A repository to host code to build a discord bot

Instructions

  1. Clone repository

    git clone https://github.com/CoBiG2/hpc-bot.git
  2. Install python 3.8

    • Downloads here, installation instructions here
    • Alternatively, install to user space (on Linux) with conda:
      make install-conda
      make install-python
  3. Install dependencies

    make upgrade-pip
    make install-dependencies
  4. Run, through the command line

    Pass command line arguments as needed, TOKEN being the only one required (all others have defaults). Alternatively, define a config file and use the --config argument to load it (TOKEN can be defined in the config file as well)

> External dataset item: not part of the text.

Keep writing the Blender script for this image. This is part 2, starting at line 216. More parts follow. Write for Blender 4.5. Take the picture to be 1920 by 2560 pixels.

    usage: hpc_bot.py [-h] [-t TOKEN] [-n NICKNAME] [-a AVATAR] [-tc BOT_TEXT_CHANNEL] [-p COMMAND_PREFIX] [-l LOG] [-c CONFIG]
    
    Run hpc-bot discord Bot
    
    optional arguments:
      -h, --help            show this help message and exit
      -t TOKEN              Bot token. REQUIRED. Get one here: https://discordapp.com/developers/applications/me
      -n NICKNAME           Bot nickname. Default is computer host name (in this case: "My Computer")
      -a AVATAR             Bot avatar image path (only .jpeg or .png). Sets bot avatar. Ignoring this argument will leave your bot's avatar unchanged
      -tc BOT_TEXT_CHANNEL  Text channel where bot will send its messages. Default is "hpc-bots"
      -p COMMAND_PREFIX     Prefix string that indicates if a message sent by a user is a command. If omitted, only bot mentions will trigger command calls
      -l LOG                Log file path. If path is a folder, "bot.log" file will be created inside it. If path is an existing file, logs will be appended to it. Default is "./bot.log"
      -c CONFIG             Config file path. Bot parameters will be loaded from config file. Command line arguments take precedence over config parameters.
    

    config file structure (every parameter is optional):

    {
      "token": "<BOT-TOKEN> (see https://discordapp.com/developers/applications/me')",
      "nickname": "<SERVER-NICKNAME>",
      "avatar": "<BOT-AVATAR-IMAGE-PATH>",
      "bot_text_channel": "<BOT-TEXT-CHANNEL>",
      "command_prefix": "<COMMAND_PREFIX>",
      "log": "<LOG-FILE-PATH>"
    }
  5. Run, using systemd

    hpc-bot has a systemd service file. You can use it to manage starting and stopping the bot. In order to use it you must first install hpc-bot as a module:

    pip install --user .

    then create a config file like the one mentioned in 4. under ~/.local/etc/hpc_bot/config. You can then use systemctl to control how your bot starts:

    systemctl --user start hpc-bot.service    # Starts the bot
    systemctl --user stop hpc-bot.service     # Stops the bot
    systemctl --user status hpc-bot.service   # Gets a short status summary of the bot
    systemctl --user enable hpc-bot.service   # Makes the bot startup whenever your user logs in

    In order to make the bot start whenever the system boots, you must enable user-linger:

    loginctl enable-linger <username>

    This command must be run as root, and you have to replace username with the name of the user for whom the bot is installed.